▶ _INSTRUCTIONS TO FOLLOW_
Please give back word for word the lines below, from the first one through the one with "SC.camera = cam".

··· DATA SHOWN

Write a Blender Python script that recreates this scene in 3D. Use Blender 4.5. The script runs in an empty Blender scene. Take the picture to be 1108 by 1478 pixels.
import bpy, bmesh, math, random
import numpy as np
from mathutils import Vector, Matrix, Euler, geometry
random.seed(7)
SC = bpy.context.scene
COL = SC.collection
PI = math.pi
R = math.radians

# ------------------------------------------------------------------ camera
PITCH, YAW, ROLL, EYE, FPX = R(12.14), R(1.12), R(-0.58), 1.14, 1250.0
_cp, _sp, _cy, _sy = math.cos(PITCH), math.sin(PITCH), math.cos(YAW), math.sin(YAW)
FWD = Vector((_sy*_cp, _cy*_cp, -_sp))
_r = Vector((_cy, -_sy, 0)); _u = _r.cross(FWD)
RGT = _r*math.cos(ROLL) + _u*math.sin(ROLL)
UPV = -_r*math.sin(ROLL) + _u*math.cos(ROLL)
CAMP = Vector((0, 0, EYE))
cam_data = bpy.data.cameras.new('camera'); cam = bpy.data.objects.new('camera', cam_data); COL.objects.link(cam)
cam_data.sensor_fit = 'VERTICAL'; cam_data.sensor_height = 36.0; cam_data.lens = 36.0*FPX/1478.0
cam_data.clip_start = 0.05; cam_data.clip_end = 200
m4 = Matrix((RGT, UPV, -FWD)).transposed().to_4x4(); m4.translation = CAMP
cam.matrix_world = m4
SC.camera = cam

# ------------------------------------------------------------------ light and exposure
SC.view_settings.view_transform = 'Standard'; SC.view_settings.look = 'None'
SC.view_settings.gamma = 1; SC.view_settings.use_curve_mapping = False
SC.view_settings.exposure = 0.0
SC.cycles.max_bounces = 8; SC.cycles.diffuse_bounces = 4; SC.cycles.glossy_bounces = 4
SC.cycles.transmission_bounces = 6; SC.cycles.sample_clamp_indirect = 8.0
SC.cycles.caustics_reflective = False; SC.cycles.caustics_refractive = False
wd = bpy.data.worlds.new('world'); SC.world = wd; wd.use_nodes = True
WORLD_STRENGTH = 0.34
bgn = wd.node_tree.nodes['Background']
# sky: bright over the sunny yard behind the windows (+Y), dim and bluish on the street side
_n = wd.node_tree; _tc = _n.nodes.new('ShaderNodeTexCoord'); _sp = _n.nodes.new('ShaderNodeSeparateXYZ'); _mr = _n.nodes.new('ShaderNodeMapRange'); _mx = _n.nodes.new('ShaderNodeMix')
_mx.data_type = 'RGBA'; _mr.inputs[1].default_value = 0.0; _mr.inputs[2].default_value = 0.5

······

▶ _SOLUTION TO THE PROBLEM_
Write a Blender Python script that recreates this scene in 3D. Use Blender 4.5. The script runs in an empty Blender scene. Take the picture to be 1108 by 1478 pixels.
import bpy, bmesh, math, random
import numpy as np
from mathutils import Vector, Matrix, Euler, geometry
random.seed(7)
SC = bpy.context.scene
COL = SC.collection
PI = math.pi
R = math.radians

# ------------------------------------------------------------------ camera
PITCH, YAW, ROLL, EYE, FPX = R(12.14), R(1.12), R(-0.58), 1.14, 1250.0
_cp, _sp, _cy, _sy = math.cos(PITCH), math.sin(PITCH), math.cos(YAW), math.sin(YAW)
FWD = Vector((_sy*_cp, _cy*_cp, -_sp))
_r = Vector((_cy, -_sy, 0)); _u = _r.cross(FWD)
RGT = _r*math.cos(ROLL) + _u*math.sin(ROLL)
UPV = -_r*math.sin(ROLL) + _u*math.cos(ROLL)
CAMP = Vector((0, 0, EYE))
cam_data = bpy.data.cameras.new('camera'); cam = bpy.data.objects.new('camera', cam_data); COL.objects.link(cam)
cam_data.sensor_fit = 'VERTICAL'; cam_data.sensor_height = 36.0; cam_data.lens = 36.0*FPX/1478.0
cam_data.clip_start = 0.05; cam_data.clip_end = 200
m4 = Matrix((RGT, UPV, -FWD)).transposed().to_4x4(); m4.translation = CAMP
cam.matrix_world = m4
SC.camera = cam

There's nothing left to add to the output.